Spin-Orbit Coupled Spinor Bose-Einstein Condensates

An effective spin-orbit coupling can be generated in a cold atom system by engineering atom-light interactions. In this Letter we study spin-$1/2$ and spin-1 Bose-Einstein condensates with Rashba spin-orbit coupling, and find that the condensate wave function will develop nontrivial structures. From numerical simulation we have identified two different phases. In one phase the ground state is a single plane wave, and often we find the system splits into domains and an array of vortices plays the role of a domain wall. In this phase, time-reversal symmetry is broken. In the other phase the condensate wave function is a standing wave, and it forms a spin stripe. The transition between them is driven by interactions between bosons.
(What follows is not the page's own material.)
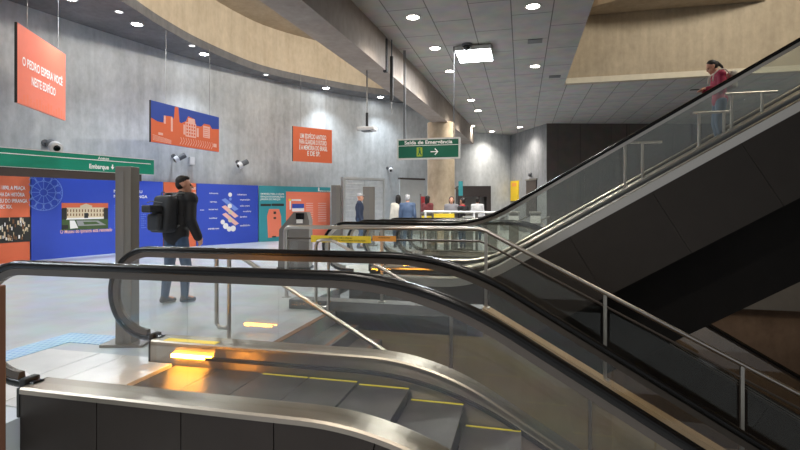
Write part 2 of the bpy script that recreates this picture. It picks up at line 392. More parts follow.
# tactile paving round the landing
b = B(); b.box((-4.62,-1.0,0), (-4.32,4.0,.006)); b.box((-4.62,4.0,0), (-3.97,4.3,.006))
tag(b.build('tactile_paving', M['tactile']), 'light blue tactile paving strip bending round the escalator landing', 'paving')

# ------------------------------------------------------------------ escalators
A30 = math.radians(30.5)
def profile(X0, Xe, Xb, z0, sg, R=1.9, n=14):
    t = R*math.tan(A30/2); cx = Xb-t; pts = []
    k = max(2, int((cx-X0)/.4)+1)
    pts += [(X0+(cx-X0)*i/k, z0) for i in range(k)]
    for i in range(n+1):
        a = A30*i/n; pts.append((cx+R*math.sin(a), z0+sg*(R-R*math.cos(a))))
    x, z = pts[-1]; k = max(2, int((Xe-x)/.5))
    for i in range(1, k+1):
        xx = x+(Xe-x)*i/k; pts.append((xx, z+sg*math.tan(A30)*(xx-x)))
    return pts
def zat(path, x):
    for a, c in zip(path, path[1:]):
        if a[0] <= x <= c[0]: return a[1]+(c[1]-a[1])*(x-a[0])/(c[0]-a[0] or 1)
    return path[0][1] if x < path[0][0] else path[-1][1]
def cut(path, x0, x1): return [(x0, zat(path, x0))]+[p for p in path if x0+1e-4 < p[0] < x1-1e-4]+[(x1, zat(path, x1))]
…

We also provide an analytical understanding of these results and determine the transition point between the two phases.

Figure 1

An example of real (a) and imaginary (b) part of unstable branch of excitation spectrum with SO coupling.

Figure 2

Numerical results for the spin-$1/2$ case. a1 and a2 show the phase of condensate wave function of both spin-up (a1) and down (a2) component increase from $-\pi$ (grey regime) to $\pi$ (dark regime) periodically in the PW regime; b1 and b2 show the density of both the spin-up (b1) and down (b2) component oscillate periodically in the SW regime. $\gamma =c_2/c_0=0.4$ for a1 and a2, and $\gamma =0.1$ for b1 and b2.

Figure 3

Numerical results for spin-1 case. a1–a3 are density of 1, 0, and $-1$ component in the SW regime; and b1–b3 are phase of and b3 are 1, 0, and $-1$ component in the PW regime. $\gamma =c_2/c_0=0.2$ for a1–a3, and $\gamma =-0.2$ for b1–b3.

Figure 4

(a) Density of the up (or down) component with two domains in the PW phase. (b) A schematic of the vortex array as a domain wall between two regimes with opposite wave vector. (c)–(d) Consider array of vortices separated by distance $l$ located in $x$ axes, ${\partial }_x\theta$ (c) and ${\partial }_y\theta$ (d) (in unit of $1/l$) at position ($x$, $y$) as a function of $x/l$ is shown for $|y|=l$ (red dashed line), $|y|=1.5l$ (blue dotted line) and $|y|=2l$ (black solid line). $\theta$ is the phase of condensate wave function.